The famous words of the 20th Century martyr in South America, Jim Elliot. “That man is no fool who gives up what he cannot keep to gain what he cannot lose.”

We don’t here much nowadays about sacrifice. Christians (in the West at least) are not always prepared for TRUE sacrifice – to lay down their lives for Christ. In John 12 we find the parable of the grain of wheat.

John 12:23 Jesus replied, “The hour has come for the Son of Man to be glorified.
24 I tell you the truth, unless a grain of wheat falls to the ground and dies, it remains only a single seed. But if it dies, it produces many seeds. 25 The man who loves his life will lose it, while the man who hates his life in this world will keep it for eternal life.

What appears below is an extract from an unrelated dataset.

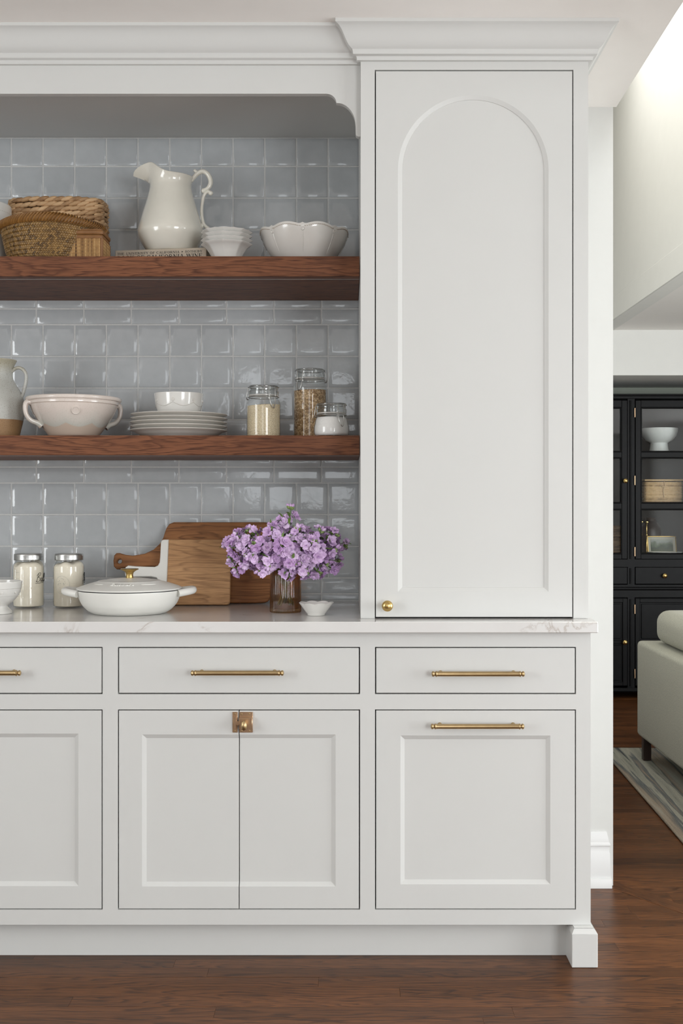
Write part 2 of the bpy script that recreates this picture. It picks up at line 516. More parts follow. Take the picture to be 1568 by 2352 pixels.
# ------------------------------------------------------------------ mesh builder
class MB:
    def __init__(self):
        self.v = []
        self.f = []
        self.tone = []     # per-vertex tone attribute (parallel to v)

    def add(self, verts, faces, tone=0.5):
        o = len(self.v)
        self.v += [tuple(p) for p in verts]
        self.f += [tuple(i + o for i in fc) for fc in faces]
        if isinstance(tone, (list, tuple)):
            self.tone += list(tone)
        else:
            self.tone += [tone] * len(verts)
        return self

    def box(self, x0, x1, y0, y1, z0, z1, bev=0.0, tone=0.5):
        if x0 > x1: x0, x1 = x1, x0
        if y0 > y1: y0, y1 = y1, y0
        if z0 > z1: z0, z1 = z1, z0
        if not bev:
            vs = [(x, y, z) for z in (z0, z1) for y in (y0, y1) for x in (x0, x1)]
            fs = [(0, 2, 3, 1), (4, 5, 7, 6), (0, 1, 5, 4), (1, 3, 7, 5), (3, 2, 6, 7), (2, 0, 4, 6)]
            return self.add(vs, fs, tone)
        b = min(bev, (x1 - x0) * .49, (y1 - y0) * .49, (z1 - z0) * .49)
        vs = []
        idx = {}
        for iz, z in enumerate((z0, z1)):
            for iy, y in enumerate((y0, y1)):
                for ix, x in enumerate((x0, x1)):
                    sx, sy, sz = (1 - 2 * ix), (1 - 2 * iy), (1 - 2 * iz)
                    for ax in range(3):   # vertex lies on face of axis ax
                        p = [x + sx * b, y + sy * b, z + sz * b]
                        p[ax] = (x, y, z)[ax]
                        idx[(ix, iy, iz, ax)] = len(vs)
                        vs.append(tuple(p))
        fs = []
        cen = Vector(((x0 + x1) / 2, (y0 + y1) / 2, (z0 + z1) / 2))

        def face(keys):
            ids = [idx[k] for k in keys]
            ps = [Vector(vs[i]) for i in ids]
            n = (ps[1] - ps[0]).cross(ps[2] - ps[0])
            c = sum(ps, Vector()) / len(ps) - cen
            fs.append(tuple(ids if n.dot(c) > 0 else ids[::-1]))
        for s in (0, 1):
            face([(s, 0, 0, 0), (s, 1, 0, 0), (s, 1, 1, 0), (s, 0, 1, 0)])
            face([(0, s, 0, 1), (1, s, 0, 1), (1, s, 1, 1), (0, s, 1, 1)])
            face([(0, 0, s, 2), (1, 0, s, 2), (1, 1, s, 2), (0, 1, s, 2)])
        for a in (0, 1):
            for c in (0, 1):
                face([(0, a, c, 1), (1, a, c, 1), (1, a, c, 2), (0, a, c, 2)])
                face([(a, 0, c, 0), (a, 1, c, 0), (a, 1, c, 2), (a, 0, c, 2)])
                face([(a, c, 0, 0), (a, c, 1, 0), (a, c, 1, 1), (a, c, 0, 1)])
        for a in (0, 1):
            for c in (0, 1):
                for d in (0, 1):
                    face([(a, c, d, 0), (a, c, d, 1), (a, c, d, 2)])
        return self.add(vs, fs, tone)

    def lathe(self, prof, n=48, c=(0, 0, 0), fn=None, a0=0.0, tone=0.5):
        """prof: list of (r, z).  fn(theta, r, z, i) -> (r, z)"""
        rows = []
        vs = []
        for i, (r, z) in enumerate(prof):
            if r <= 1e-7:
                rows.append([len(vs)])
                vs.append((c[0], c[1], c[2] + z))
                continue
            row = []
            for k in range(n):
                t = a0 + 2 * pi * k / n
                rr, zz = (r, z) if fn is None else fn(t, r, z, i)
                row.append(len(vs))
                vs.append((c[0] + rr * cos(t), c[1] + rr * sin(t), c[2] + zz))
            rows.append(row)
        fs = []
        for A, B in zip(rows, rows[1:]):
            if len(A) == 1 and len(B) == 1:
                continue
            for k in range(n):
                k2 = (k + 1) % n
                if len(A) == 1:
                    fs.append((A[0], B[k2], B[k]))
                elif len(B) == 1:
                    fs.append((A[k], A[k2], B[0]))
                else:
                    fs.append((A[k], A[k2], B[k2], B[k]))
        return self.add(vs, fs, tone)

    def tube(self, path, rad, n=8, closed=False, flat=1.0, up=None, tone=0.5):
        P = [Vector(p) for p in path]
        m = len(P)
        R = rad if isinstance(rad, (list, tuple)) else [rad] * m
        T = []
        for i in range(m):
            if closed:
                t = P[(i + 1) % m] - P[i - 1]
            else:
                t = P[min(i + 1, m - 1)] - P[max(i - 1, 0)]
            T.append(t.normalized() if t.length > 1e-12 else Vector((0, 0, 1)))
        ref = Vector(up) if up else (Vector((0, 0, 1)) if abs(T[0].z) < 0.9 else Vector((1, 0, 0)))
        nrm = (ref - T[0] * ref.dot(T[0])).normalized()
        vs, rows = [], []
        for i in range(m):
            if up:
                q = Vector(up) - T[i] * Vector(up).dot(T[i])
                if q.length > 1e-6:
                    nrm = q.normalized()
            else:
                q = nrm - T[i] * nrm.dot(T[i])
                if q.length > 1e-9:
                    nrm = q.normalized()
            bi = T[i].cross(nrm)
            row = []
            for k in range(n):
                a = 2 * pi * k / n
                p = P[i] + nrm * (cos(a) * R[i] * flat) + bi * (sin(a) * R[i])
                row.append(len(vs))
                vs.append(tuple(p))
            rows.append(row)
        fs = []
        rng = range(m if closed else m - 1)
        for i in rng:
            A, B = rows[i], rows[(i + 1) % m]
            for k in range(n):
                k2 = (k + 1) % n
                fs.append((A[k], A[k2], B[k2], B[k]))
        if not closed:
            fs.append(tuple(rows[0][::-1]))
            fs.append(tuple(rows[-1]))
        return self.add(vs, fs, tone)

    def rbox(self, c, size, r, n=5, puff=0.0, tone=0.5):
        """box with rounded edges; puff bulges the broad faces"""
        hx, hy, hz = size[0] / 2, size[1] / 2, size[2] / 2
        r = min(r, hx, hy, hz)
        seen, vs, fs = {}, [], []
        m = 2 * n

        def pt(p):
            q = [max(-(h - r), min(h - r, v)) for v, h in zip(p, (hx, hy, hz))]
            d = Vector(p) - Vector(q)
            if d.length > 1e-9:
                d = d.normalized() * r
            w = Vector(q) + d
            if puff:
                fx, fy, fz = w.x / hx, w.y / hy, w.z / hz
                w.x *= 1 + puff * (1 - fy * fy) * (1 - fz * fz)
                w.y *= 1 + puff * (1 - fx * fx) * (1 - fz * fz)
                w.z *= 1 + puff * (1 - fx * fx) * (1 - fy * fy)
            key = tuple(round(x, 5) for x in w)
            if key not in seen:
                seen[key] = len(vs)
                vs.append((c[0] + w.x, c[1] + w.y, c[2] + w.z))
            return seen[key]

        def lin(h):   # samples clustered at the rounded edges
            a = [-h + r * (1 - cos(pi / 2 * i / n)) for i in range(n + 1)]
            mid = [-(h - r) + 2 * (h - r) * i / 4 for i in range(1, 4)]
            return a + mid + [-x for x in a[::-1]]
        X, YY, Z = lin(hx), lin(hy), lin(hz)
        for s in (-1, 1):
            for (A, B, mk) in ((YY, Z, lambda a, b: (s * hx, a, b)), (Z, X, lambda a, b: (b, s * hy, a)), (X, YY, lambda a, b: (a, b, s * hz))):
                for i in range(len(A) - 1):
                    for j in range(len(B) - 1):
                        q = [pt(mk(A[i], B[j])), pt(mk(A[i + 1], B[j])), pt(mk(A[i + 1], B[j + 1])), pt(mk(A[i], B[j + 1]))]
                        u = []
                        for k in q:
                            if k not in u:
                                u.append(k)
                        if len(u) > 2:
                            fs.append(tuple(u if s > 0 else u[::-1]))
        return self.add(vs, fs, tone)

    def plate(self, outline, holes, y0, y1, bev=0.0):
        """flat board in the x-z plane between y0 (front) and y1 (back); outline counter-clockwise"""
        loops = [outline] + list(holes)

        def area2(p):
            return sum(p[i][0] * p[(i + 1) % len(p)][1] - p[(i + 1) % len(p)][0] * p[i][1] for i in range(len(p)))
        L = []
        for i, p in enumerate(loops):
            ccw = area2(p) > 0
            if ccw != (i == 0):
                p = p[::-1]
            L.append(p)

        def inset(p, d):
            n = len(p)
            out = []
            for i in range(n):
                a, b, c = Vector(p[i - 1]), Vector(p[i]), Vector(p[(i + 1) % n])
                e1, e2 = (b - a).normalized(), (c - b).normalized()
                n1, n2 = Vector((-e1.y, e1.x)), Vector((-e2.y, e2.x))
                k = n1 + n2
                if k.length < 1e-6:
                    k = n1
                k.normalize()
                out.append(tuple(b + k * d / max(0.5, k.dot(n1))))
            return out
        for side, yy, sg in ((0, y0, 1), (1, y1, -1)):
            bm = bmesh.new()
            edges = []
            for p in L:
                q = inset(p, bev) if bev else p
                vv = [bm.verts.new((x, yy, z)) for x, z in q]
                for i in range(len(vv)):
                    edges.append(bm.edges.new((vv[i], vv[(i + 1) % len(vv)])))
            bmesh.ops.triangle_fill(bm, use_beauty=True, use_dissolve=False, edges=edges)
            bm.verts.index_update()
            vs = [tuple(v.co) for v in bm.verts]
            fs = []
            for f in bm.faces:
                ids = [v.index for v in f.verts]
                f.normal_update()
                if (f.normal.y < 0) != (side == 0):
                    ids = ids[::-1]
                fs.append(tuple(ids))
            bm.free()
            self.add(vs, fs)
        for p in L:
            n = len(p)
            q = inset(p, bev) if bev else p
            rows = [[(x, y0, z) for x, z in q]]
            if bev:
                rows.append([(x, y0 + bev, z) for x, z in p])
                rows.append([(x, y1 - bev, z) for x, z in p])
            rows.append([(x, y1, z) for x, z in q])
            vs = [pt for r_ in rows for pt in r_]
            fs = []
            for a in range(len(rows) - 1):
                for i in range(n):
                    j = (i + 1) % n
                    fs.append((a * n + i, a * n + n + i, a * n + n + j, a * n + j)[::-1])
            self.add(vs, fs)
        return self

    def xform(self, M, start=0):
        for i in range(start, len(self.v)):
            self.v[i] = tuple(M @ Vector(self.v[i]))
        return self

    def mesh(self, name, mat, smooth=38.0):
        me = bpy.data.meshes.new(name)
        me.from_pydata(self.v, [], self.f)
        me.validate()
        if smooth:
            me.polygons.foreach_set('use_smooth', [True] * len(me.polygons))
            me.set_sharp_from_angle(angle=math.radians(smooth))
        a = me.attributes.new('tone', 'FLOAT', 'POINT')
        if len(self.tone) == len(me.vertices):
            a.data.foreach_set('value', self.tone)
        if mat:
            me.materials.append(mat)
        me.update()
        return me

    def build(self, name, mat, parent=None, loc=None, smooth=38.0, rot=None):
        me = self.mesh(name, mat, smooth)
        return link(name, me, parent, loc, rot)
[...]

Here is the seed principle – the principle of the cycle of life, life through death. If we want a harvest next year we must sacrifice the grain to be seed this year. A missionary facing a dangerous assignment, was asked if she was afraid to go. She replied, “I am afraid only of one thing — that I should become a grain of wheat unwilling to die.”
We need to rediscover what it means to take up the cross and follow Christ.

Revelation 12 10 Then I heard a loud voice in heaven say:
‘Now have come the salvation and the power and the kingdom of our God, and the authority of his Messiah. For the accuser of our brothers and sisters, who accuses them before our God day and night, has been hurled down.
11 They triumphed over him by the blood of the Lamb and by the word of their testimony;
they did not love their lives so much as to shrink from death.

The last verse of Stuart Townend’s hymn, “WITH A PRAYER You fed the hungry,” says this.

I will feed the poor and hungry, I will stand up for the truth;
I will take my cross and follow To the corners of the earth.
And I ask that You so fill me With Your peace, Your power, Your breath,
That I never love my life so much To shrink from facing death.
Love incarnate, love divine, Captivate this heart of mine Till all I do speaks of You.

For it is in giving that we receive;
it is in pardoning that we are pardoned;
and it is in dying that we are born to eternal life.

The prayer which I have mistakenly attributed to Richard of Chichester when in fact it comes from Ignatius Loyola, the founder of the Society of Jesus, the Jesuits:
Lord give us the grace to serve you as you deserve:
To give and not to count the cost;
To toil and not to seek for rest;
To fight and not to heed the wounds;
To labour and not to ask for any reward
Except that of knowing that we are doing your will.